There are always wolves
I shouldn’t have played the wolf.
That’s not modesty (false or otherwise) on my part, but the truth. I played Rapunzel’s Prince in Into the Woods and traditionally, the role of the Wolf is doubled by the actor playing Cinderella’s Prince (older brother to the prince I played). Certain other characters are traditionally doubled in the show, but as it happened, this was the only doubling in our production. There are many reasons why the original doubling is preserved. The biggest of them is probably that Cinderella’s Prince doesn’t make an appearance until after the Wolf has been done away with, whereas Rapunzel’s Prince has a scene between the Wolf’s two appearances on stage, making the costume change issue more complicated. This would also leave the prince’s steward free to double the role, and indeed this was originally mooted for us.
However, having the steward take on lupine duty takes away from some of the intricacy of the show, for the princes are compared to wolves as the evening progresses. For the princes in Into the Woods are not the paragons of decency and virtue that they tend to be seen as. During the first act, they declare their devotion for Rapunzel and Cinderella, going to great lengths to win these beauties. However, it is clear from their duet ‘Agony’ that the principal attraction of these two ladies is that they are unattainable : “What’s as intriguing or half as fatiguing as what’s out of reach?” And once they have won their prizes, they continue to pursue out-of-reach women, particularly Cinderella’s Prince, who confesses he “was raised to be charming, not sincere.” These men are predators, just as the Wolf is, and just as the Wolf needs to eat, there is some level on which the princes need to seek for more.
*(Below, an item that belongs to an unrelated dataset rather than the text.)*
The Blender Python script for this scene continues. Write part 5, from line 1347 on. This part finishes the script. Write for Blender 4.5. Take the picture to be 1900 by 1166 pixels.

Whether instinct or deliberate action, these charming princes have little to commend them in the end.
Despite the early exit of the lupine character, wolves are a recurring theme throughout the show, frequently referred to in spoken lines and lyrics. Jack’s Mother warns him that his daydreaming will “never keep the wolves away.” The entire cast warns that when you go into the woods “you may encounter wolves” and you should “mind the wolf.” When Red Riding Hood protests that killing a wolf is not as bad as killing a person, the Witch retorts that she should “ask a wolf’s mother” whether that is true. Intriguingly, although doubling the Wolf with Cinderella’s Prince underscores aspects of the latter character, the change in our production made one line more resonant than it usually is. Disappointed to learn of Rapunzel’s liaison with her Prince, the Witch sings “Princes wait there in the world, it’s true. / Princes, yes, but wolves and humans too.” In this case, prince and wolf were one and the same (not that everyone in the audience, even those who knew me, knew this).
So I shouldn’t have played the wolf. My very good friend who played the other prince should have. But playing the wolf added an extra layer to Sondheim and Lapine’s intricately constructed show, where nothing is random and everything means something. As the cast note in the finale “there are always wolves”, and some of them may well be the alter egos of the world’s charming princes.
I feel sorry for Cinderella. First of all she has to spend all her time doing housework and cleaning out fireplaces and then she ends up with a rascal of a husband. Just because she is pretty.
On the other hand when you think about it, the story of Cinderella and other fairy stories do give out the message that if you are a beautiful girl you will also be kind and virtuous and that if you are a plain girl you will be jealous and horrible. Which is obviously not true.
Maybe there should be another version of Cinderella where the older sisters are beautiful and Cinderella is plain.